Mientras tanto, Victoria Villarruel, su candidata para la vicepresidencia, es una de las expresiones más oscuras del armado político de La Libertad Avanza. Defensora de los genocidas y torturadores de la dictadura militar de 1976-1983, esta abogada oficia como una suerte de vocera del espacio en cuestiones que exceden a la economía, y tiene como objetivo principal destruir y retrotraer por completo las políticas de Memoria, Verdad y Justicia que el pueblo argentino supo llevar adelante y que han sido, en muchos aspectos, un ejemplo para el mundo. En la persona de Villarruel reside, probablemente, la mayor tentación de darle un viraje autoritario a un eventual gobierno de su espacio.
Pero lo que se vota el 22 de octubre no es un balotaje, aunque lo parezca. Ese día tendrá lugar la primera vuelta de las elecciones presidenciales. En ese sentido, vale preguntarse por la otra cara que presenta la derecha para estas elecciones, el «segundo tercio» en los resultados de las elecciones primarias: Juntos por el Cambio, el espacio del expresidente Macri. Su candidata, Patricia Bullrich, ha quedado muy desdibujada, bastante desorientada y en parte desbancada por Milei como representación electoral más competitiva de la derecha radicalizada. No parece contar con mayores chances de entrar al balotaje.
De todos modos, aún sin su histrionismo y con un mayor foco en la agenda punitivista de seguridad, las coincidencias de Bullrich con el candidato de La Libertad Avanza son evidentes. Ambos acuerdan, entre otras cosas, en que los derechos laborales y el accionar del Estado tienen la cualidad intrínseca de perjudicar a la economía. Mauricio Macri, por su parte, aunque oficialmente sea referencia de Juntos por el Cambio, tras bambalinas, es sabido, tiene acciones en ambas candidaturas. Por ello no es descabellado pensar que las dos fuerzas políticas articularán acciones conjuntas en el Congreso e incluso en un eventual gabinete.
Dado este desalentador escenario, las elecciones generales que se avecinan exigen un posicionamiento claro y contundente. Votar en contra de la derecha, sobre todo cuando se presenta de manera tan descarnada y habla sin ningún tapujo, se convierte en una necesidad histórica. Y la única candidatura presidencial capaz de forzar la realización de una segunda ronda electoral y triunfar en el balotaje es la lista oficialista de Unión por la Patria, con el ministro de Economía Sergio Massa a la cabeza, acompañado por el Jefe de Gabinete Agustín Rossi.

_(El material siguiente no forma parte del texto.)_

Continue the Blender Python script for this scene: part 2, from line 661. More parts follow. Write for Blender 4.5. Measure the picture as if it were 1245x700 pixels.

Este apoyo, claro está, no implica una valoración positiva del gobierno saliente de Alberto Fernández, ni una expectativa en la fórmula encabezada por Massa. Tampoco implica ninguna claudicación de la lucha o un abandono de las banderas más transformadoras del movimiento popular. Se trata de un voto en defensa de los derechos conquistados, del papel del Estado como garante de unas condiciones mínimas de existencia y de los marcos más elementales de una democracia que, aunque maltrecha, constituye la base desde donde hacer partir la construcción de una sociedad más justa.
Pero, además, debemos tener presente que la lucha política contra los sectores reaccionarios no se agota en un proceso electoral. Un eventual triunfo en las urnas no se traduce automáticamente en una victoria política. Recuperar las calles y reactivar a una militancia en gran medida desmovilizada serán tareas claves para la próxima etapa, independientemente de los resultados de los comicios. La movilización popular deberá ser una herramienta fundamental para impulsar avances, forzar transformaciones y, en un contexto adverso, también resistir a los embates.
Ya vendrán tiempos de discusión, actualización y balances. ¿Cómo hemos llegado hasta esta situación? ¿En qué fallamos? ¿De qué manera volver a convocar a la juventud? ¿Cómo dar respuestas sólidas (tanto discursivas como concretas) a problemas como la inseguridad, abordadas en el debate público casi exclusivamente desde discursos reaccionarios? ¿Cómo reformular lo programático para dar cabida a trabajadores que no responden a las lógicas tradicionales, como los autónomos o los encuadrados en la economía popular? Estas serán, sin dudas, algunas preguntas a las que deberemos encontrar respuestas.
Pero respecto del desafío inmediato, la experiencia de Brasil nos indica el camino. Lula da Silva reunió tras de sí las voluntades de un gran frente democrático para vencer electoralmente a Jair Bolsonaro. Solo de esa manera, en unos comicios que incluso así fueron reñidos, fue capaz de volver a la presidencia de Brasil. Pero el pueblo brasileño tuvo que pasar por cuatro años de gobierno de Bolsonaro que dejaron tierra arrasada.
En Argentina, en cambio, aún estamos a tiempo de evitar el arribo de la extrema derecha al gobierno. Y aunque Sergio Massa dista bastante de ser Lula da Silva, la capacidad destructiva de Javier Milei y compañía sin dudas es equiparable a la del bolsonarismo. Está en nuestras manos intentar impedir que la lleven adelante.